Provided data
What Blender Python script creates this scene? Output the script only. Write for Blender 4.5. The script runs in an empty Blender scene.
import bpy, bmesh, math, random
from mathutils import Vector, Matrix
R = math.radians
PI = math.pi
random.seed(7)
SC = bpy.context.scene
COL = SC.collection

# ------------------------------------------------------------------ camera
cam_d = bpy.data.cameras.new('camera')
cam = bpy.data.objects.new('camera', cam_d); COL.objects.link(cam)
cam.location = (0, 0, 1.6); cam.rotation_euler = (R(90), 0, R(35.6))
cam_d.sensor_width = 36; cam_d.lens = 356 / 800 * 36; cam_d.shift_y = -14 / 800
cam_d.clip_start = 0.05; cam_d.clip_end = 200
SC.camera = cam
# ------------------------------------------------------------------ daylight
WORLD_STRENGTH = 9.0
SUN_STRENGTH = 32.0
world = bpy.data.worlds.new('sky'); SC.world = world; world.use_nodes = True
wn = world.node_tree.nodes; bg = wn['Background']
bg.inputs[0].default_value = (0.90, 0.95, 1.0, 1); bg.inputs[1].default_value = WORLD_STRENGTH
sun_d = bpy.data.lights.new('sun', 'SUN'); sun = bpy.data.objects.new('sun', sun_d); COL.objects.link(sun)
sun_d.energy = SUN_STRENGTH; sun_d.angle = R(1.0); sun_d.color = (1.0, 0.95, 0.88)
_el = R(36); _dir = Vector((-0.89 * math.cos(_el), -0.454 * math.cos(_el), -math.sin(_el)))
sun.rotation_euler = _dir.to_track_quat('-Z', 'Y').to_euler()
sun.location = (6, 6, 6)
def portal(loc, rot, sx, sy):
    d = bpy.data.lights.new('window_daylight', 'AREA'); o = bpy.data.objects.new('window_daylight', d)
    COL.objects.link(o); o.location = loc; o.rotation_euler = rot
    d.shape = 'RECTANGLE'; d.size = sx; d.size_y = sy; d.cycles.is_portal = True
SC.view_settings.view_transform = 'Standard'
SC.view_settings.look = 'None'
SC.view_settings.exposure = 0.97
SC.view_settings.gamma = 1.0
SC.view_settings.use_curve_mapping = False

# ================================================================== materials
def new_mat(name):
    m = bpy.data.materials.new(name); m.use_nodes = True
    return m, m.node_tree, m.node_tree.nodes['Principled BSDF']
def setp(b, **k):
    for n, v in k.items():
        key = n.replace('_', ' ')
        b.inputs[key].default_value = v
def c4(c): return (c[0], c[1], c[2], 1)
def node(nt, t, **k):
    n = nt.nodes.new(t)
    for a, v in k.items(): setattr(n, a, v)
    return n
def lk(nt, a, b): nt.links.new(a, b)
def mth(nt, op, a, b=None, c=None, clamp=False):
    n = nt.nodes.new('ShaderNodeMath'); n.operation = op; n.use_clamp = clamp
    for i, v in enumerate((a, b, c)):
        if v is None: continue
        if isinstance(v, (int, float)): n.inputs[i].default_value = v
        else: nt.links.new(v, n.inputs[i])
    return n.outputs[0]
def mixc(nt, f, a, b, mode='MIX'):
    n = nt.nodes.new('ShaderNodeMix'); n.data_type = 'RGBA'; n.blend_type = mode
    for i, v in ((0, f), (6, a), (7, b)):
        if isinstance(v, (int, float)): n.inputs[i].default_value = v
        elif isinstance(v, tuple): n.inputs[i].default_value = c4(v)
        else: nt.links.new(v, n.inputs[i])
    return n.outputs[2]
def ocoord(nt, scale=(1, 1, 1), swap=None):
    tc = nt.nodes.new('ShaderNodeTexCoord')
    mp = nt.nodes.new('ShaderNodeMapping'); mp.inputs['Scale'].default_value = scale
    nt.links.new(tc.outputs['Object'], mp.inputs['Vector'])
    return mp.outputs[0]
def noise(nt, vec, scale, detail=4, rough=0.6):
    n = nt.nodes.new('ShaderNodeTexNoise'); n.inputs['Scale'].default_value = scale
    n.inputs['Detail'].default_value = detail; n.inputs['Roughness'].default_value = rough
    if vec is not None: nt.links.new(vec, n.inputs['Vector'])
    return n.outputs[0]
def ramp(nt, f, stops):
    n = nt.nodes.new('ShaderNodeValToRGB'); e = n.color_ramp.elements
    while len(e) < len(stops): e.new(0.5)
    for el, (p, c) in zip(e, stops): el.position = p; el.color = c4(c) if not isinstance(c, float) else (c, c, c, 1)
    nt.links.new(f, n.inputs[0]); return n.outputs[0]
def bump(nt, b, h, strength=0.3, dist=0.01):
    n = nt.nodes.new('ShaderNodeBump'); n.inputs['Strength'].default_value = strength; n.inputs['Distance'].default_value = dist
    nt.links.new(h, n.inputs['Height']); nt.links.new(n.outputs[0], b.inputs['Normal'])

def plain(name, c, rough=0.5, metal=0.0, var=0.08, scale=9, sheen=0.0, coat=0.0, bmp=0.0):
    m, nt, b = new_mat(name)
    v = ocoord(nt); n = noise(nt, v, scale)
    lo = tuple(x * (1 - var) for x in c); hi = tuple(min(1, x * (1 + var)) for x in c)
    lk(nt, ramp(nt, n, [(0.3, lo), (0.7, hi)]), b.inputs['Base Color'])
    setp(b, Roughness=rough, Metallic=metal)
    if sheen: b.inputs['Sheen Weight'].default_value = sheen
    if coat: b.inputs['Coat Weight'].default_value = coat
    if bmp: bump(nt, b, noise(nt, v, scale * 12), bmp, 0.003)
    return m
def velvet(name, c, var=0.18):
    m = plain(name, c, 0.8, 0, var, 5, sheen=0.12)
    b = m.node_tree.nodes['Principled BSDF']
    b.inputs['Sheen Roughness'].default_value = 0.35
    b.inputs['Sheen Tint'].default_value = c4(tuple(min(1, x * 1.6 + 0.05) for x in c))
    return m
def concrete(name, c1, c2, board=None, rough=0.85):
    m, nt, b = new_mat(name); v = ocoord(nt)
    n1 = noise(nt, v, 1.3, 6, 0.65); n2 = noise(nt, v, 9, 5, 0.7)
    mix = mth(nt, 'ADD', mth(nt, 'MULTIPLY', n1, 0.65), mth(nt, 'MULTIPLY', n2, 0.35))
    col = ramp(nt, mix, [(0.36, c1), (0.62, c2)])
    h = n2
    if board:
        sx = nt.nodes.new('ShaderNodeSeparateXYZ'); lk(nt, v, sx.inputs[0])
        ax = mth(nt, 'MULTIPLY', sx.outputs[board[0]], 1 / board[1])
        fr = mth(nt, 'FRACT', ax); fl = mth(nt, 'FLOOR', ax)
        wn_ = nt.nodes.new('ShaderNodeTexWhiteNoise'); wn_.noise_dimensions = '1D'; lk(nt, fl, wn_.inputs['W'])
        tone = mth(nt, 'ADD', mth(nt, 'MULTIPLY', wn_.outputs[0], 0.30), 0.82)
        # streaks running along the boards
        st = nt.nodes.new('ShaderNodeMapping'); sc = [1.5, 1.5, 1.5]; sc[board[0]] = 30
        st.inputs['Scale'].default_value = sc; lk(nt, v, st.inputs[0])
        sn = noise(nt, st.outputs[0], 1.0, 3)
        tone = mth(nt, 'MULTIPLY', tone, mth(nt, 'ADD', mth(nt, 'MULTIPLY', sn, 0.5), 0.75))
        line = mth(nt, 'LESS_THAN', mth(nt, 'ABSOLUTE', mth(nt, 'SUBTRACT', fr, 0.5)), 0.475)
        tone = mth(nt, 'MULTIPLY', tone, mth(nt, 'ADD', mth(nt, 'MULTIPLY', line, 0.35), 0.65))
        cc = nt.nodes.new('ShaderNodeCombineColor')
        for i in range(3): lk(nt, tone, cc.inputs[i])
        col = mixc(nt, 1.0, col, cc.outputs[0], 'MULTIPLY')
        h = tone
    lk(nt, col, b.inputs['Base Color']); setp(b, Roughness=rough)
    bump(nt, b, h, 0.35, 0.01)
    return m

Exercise
Quote exactly the opening line of the material above and every line after it, up to and including the line that contains "COL = SC.collection".

Correct response
What Blender Python script creates this scene? Output the script only. Write for Blender 4.5. The script runs in an empty Blender scene.
import bpy, bmesh, math, random
from mathutils import Vector, Matrix
R = math.radians
PI = math.pi
random.seed(7)
SC = bpy.context.scene
COL = SC.collection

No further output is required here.